Supplied entries:
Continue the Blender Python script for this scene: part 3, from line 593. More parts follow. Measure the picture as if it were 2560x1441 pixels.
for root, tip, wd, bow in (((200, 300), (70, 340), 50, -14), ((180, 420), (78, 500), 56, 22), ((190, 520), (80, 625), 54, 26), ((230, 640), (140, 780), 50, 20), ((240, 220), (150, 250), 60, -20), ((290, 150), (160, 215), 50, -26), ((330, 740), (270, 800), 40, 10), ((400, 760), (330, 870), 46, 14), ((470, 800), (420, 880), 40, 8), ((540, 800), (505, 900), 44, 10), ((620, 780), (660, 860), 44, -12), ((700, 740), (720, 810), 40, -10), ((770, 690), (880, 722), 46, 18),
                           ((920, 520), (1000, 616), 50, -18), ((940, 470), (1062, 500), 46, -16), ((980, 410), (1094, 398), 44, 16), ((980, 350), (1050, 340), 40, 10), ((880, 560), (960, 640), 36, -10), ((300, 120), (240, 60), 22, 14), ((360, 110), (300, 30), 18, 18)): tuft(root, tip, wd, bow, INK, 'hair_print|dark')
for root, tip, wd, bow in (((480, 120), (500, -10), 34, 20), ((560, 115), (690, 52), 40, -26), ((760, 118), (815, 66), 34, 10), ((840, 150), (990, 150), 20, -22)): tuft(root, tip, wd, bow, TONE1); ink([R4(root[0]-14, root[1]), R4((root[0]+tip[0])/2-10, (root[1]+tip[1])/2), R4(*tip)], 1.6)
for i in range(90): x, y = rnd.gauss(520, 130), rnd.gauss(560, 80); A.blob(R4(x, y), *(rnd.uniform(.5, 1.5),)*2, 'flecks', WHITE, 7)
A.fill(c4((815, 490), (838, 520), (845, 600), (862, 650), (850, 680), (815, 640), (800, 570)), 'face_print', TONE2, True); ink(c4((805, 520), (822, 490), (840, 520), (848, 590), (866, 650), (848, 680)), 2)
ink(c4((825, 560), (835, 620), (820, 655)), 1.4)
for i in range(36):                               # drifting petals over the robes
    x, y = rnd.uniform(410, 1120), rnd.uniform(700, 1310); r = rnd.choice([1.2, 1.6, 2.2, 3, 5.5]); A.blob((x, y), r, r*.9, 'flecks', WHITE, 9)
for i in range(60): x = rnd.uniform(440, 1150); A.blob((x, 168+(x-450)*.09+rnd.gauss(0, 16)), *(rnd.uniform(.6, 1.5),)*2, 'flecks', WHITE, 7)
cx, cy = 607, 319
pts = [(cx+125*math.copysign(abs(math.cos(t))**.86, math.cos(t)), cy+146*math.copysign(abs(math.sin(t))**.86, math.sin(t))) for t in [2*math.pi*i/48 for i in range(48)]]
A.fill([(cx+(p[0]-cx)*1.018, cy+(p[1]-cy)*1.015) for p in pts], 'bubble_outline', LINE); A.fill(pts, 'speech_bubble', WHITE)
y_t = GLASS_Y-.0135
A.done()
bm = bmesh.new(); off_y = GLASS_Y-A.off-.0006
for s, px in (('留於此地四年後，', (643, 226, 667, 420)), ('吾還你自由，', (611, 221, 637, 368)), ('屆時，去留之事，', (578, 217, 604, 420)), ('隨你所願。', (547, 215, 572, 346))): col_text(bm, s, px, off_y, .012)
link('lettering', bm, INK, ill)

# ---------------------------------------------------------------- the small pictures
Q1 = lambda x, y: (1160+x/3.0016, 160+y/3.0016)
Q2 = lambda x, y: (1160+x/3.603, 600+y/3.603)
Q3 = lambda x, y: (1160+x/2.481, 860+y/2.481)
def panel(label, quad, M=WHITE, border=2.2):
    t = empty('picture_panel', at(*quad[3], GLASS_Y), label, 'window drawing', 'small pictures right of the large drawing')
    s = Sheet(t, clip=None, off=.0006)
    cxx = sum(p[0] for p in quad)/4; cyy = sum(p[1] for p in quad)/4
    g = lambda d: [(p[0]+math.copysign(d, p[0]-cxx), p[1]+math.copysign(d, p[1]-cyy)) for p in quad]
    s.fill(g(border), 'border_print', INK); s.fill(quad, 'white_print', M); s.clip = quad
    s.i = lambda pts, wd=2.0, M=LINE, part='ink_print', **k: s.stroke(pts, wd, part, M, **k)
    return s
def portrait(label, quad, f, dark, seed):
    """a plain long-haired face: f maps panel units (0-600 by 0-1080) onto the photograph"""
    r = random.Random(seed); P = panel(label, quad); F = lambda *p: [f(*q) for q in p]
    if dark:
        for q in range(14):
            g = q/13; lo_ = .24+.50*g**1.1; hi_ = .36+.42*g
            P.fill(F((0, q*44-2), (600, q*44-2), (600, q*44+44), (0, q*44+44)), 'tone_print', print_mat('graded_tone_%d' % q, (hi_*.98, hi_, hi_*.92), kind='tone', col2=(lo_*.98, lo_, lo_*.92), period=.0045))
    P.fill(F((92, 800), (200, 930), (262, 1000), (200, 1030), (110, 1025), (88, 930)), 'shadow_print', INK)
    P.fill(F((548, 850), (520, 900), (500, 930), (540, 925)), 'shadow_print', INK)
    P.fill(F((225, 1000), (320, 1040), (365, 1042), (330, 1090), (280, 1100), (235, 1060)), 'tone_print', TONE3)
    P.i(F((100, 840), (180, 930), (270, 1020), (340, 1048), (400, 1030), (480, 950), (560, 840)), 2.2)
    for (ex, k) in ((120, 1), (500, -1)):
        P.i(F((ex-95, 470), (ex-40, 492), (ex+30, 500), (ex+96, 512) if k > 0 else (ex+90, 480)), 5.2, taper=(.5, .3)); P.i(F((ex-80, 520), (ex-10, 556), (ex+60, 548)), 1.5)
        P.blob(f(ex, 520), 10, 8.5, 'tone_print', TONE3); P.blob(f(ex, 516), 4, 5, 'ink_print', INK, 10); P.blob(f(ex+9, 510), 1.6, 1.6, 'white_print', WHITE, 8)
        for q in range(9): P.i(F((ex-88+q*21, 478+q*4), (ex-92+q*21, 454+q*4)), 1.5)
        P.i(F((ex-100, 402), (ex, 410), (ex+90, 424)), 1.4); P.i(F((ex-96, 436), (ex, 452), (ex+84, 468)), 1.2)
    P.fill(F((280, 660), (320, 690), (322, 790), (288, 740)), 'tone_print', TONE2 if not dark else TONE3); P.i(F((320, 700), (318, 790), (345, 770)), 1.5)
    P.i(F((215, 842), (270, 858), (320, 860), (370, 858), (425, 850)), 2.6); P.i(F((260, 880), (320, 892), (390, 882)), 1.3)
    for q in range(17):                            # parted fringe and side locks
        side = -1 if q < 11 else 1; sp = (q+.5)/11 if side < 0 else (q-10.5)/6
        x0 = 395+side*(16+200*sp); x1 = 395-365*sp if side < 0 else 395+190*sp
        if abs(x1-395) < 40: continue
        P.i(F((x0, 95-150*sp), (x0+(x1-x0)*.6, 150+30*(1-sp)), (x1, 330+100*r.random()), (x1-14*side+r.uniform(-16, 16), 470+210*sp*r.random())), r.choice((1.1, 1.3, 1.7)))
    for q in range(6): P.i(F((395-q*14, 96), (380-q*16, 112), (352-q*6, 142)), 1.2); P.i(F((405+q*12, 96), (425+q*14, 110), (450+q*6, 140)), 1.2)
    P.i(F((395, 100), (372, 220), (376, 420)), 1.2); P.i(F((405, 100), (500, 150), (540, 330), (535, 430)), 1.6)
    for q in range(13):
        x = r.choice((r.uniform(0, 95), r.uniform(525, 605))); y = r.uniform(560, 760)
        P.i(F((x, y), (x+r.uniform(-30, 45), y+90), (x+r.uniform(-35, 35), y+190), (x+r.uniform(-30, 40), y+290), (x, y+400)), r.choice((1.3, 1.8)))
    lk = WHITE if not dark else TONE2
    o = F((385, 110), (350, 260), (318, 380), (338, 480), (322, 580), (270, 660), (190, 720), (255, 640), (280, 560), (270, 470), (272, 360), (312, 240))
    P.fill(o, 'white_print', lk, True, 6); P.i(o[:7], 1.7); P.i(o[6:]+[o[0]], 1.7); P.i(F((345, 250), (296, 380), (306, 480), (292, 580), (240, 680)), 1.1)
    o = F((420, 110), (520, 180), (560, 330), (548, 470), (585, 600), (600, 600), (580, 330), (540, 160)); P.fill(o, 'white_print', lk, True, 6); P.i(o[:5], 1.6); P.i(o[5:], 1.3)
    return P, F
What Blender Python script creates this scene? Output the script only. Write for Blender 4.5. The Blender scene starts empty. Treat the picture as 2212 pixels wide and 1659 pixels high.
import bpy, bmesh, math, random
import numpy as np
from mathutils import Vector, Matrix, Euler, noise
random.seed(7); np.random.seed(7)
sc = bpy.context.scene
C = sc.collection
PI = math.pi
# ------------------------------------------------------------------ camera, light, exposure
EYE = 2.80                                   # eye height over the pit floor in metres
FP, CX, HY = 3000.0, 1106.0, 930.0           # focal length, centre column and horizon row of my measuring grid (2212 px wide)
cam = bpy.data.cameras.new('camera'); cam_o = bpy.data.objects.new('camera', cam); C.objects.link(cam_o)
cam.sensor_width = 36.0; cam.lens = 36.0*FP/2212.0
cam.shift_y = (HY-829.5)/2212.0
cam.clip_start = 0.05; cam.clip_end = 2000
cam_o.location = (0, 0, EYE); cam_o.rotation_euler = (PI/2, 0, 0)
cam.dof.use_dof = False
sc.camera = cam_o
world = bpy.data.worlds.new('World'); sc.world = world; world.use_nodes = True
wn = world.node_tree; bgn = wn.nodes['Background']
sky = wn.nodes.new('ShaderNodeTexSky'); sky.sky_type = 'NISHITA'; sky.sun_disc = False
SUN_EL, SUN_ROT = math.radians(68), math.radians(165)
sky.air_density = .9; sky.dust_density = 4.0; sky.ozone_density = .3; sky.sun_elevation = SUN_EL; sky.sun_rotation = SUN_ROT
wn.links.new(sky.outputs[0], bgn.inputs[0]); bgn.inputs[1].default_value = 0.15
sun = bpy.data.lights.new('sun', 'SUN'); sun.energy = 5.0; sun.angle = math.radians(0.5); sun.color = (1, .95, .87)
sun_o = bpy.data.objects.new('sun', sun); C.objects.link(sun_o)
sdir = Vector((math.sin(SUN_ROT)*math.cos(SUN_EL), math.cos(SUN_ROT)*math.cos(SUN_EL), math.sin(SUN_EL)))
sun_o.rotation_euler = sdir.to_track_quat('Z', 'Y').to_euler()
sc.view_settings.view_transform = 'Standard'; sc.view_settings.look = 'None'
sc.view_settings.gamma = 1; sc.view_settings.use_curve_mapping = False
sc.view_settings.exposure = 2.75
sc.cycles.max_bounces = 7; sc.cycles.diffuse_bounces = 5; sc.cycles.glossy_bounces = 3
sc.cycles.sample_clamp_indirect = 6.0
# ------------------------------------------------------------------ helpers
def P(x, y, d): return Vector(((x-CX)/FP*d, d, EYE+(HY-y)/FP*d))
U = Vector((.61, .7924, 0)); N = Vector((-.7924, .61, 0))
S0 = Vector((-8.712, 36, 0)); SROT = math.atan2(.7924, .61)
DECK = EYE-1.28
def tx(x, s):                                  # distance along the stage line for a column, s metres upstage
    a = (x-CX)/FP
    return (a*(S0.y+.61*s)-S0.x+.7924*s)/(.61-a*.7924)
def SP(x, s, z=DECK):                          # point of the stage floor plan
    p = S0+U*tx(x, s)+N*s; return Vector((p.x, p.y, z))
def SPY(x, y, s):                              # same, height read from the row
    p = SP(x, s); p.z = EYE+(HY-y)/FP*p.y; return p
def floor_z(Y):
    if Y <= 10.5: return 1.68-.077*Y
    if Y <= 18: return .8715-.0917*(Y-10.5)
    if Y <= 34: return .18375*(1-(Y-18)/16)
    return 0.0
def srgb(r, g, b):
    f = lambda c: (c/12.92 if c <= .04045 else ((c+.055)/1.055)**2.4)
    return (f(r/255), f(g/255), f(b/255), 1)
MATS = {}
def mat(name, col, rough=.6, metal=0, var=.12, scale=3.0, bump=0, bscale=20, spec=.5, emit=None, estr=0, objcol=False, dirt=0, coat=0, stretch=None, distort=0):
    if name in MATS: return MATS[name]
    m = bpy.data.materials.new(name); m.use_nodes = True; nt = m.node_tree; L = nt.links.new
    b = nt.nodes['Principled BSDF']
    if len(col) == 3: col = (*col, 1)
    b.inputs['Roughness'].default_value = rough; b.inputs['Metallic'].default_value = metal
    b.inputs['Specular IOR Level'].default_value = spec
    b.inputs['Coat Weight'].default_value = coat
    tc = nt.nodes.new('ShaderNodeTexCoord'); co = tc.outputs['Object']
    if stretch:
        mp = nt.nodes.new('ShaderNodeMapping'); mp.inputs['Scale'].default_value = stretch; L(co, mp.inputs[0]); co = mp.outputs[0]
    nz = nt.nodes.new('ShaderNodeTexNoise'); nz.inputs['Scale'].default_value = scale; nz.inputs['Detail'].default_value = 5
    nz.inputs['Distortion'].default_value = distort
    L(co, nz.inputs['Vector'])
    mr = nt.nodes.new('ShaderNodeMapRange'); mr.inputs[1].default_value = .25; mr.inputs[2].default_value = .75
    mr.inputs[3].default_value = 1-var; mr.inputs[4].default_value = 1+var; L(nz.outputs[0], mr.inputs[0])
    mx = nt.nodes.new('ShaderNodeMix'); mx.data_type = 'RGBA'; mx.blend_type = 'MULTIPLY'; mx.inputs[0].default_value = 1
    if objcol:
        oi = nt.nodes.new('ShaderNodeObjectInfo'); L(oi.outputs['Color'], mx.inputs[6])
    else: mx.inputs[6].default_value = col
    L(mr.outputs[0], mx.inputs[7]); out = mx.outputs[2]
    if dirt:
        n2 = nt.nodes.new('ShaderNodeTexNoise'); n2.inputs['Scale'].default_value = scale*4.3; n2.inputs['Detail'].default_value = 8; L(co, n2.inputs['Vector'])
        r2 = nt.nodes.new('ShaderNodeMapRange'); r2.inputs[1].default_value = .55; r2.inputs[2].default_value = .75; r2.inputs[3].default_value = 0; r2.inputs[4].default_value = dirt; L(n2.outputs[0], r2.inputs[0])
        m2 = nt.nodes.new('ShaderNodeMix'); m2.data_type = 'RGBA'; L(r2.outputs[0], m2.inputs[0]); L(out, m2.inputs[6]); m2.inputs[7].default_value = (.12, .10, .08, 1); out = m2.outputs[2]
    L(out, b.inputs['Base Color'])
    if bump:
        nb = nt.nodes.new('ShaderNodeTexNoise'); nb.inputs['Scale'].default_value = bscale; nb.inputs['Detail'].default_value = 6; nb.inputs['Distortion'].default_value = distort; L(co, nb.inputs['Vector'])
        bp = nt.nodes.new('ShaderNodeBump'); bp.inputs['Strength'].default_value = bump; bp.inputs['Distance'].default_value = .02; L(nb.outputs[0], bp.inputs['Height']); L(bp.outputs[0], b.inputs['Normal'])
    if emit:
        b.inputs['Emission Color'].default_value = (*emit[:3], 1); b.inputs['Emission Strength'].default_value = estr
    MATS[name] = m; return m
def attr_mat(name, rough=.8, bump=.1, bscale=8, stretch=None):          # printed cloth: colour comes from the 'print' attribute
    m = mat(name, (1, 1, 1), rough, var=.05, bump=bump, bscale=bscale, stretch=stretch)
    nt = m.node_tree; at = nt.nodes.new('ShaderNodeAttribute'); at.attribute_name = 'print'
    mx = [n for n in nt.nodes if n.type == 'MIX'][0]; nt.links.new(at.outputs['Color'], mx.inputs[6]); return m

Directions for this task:
Tally the lines above that contain the word "Blender", and reply with only the number.

Task output:
2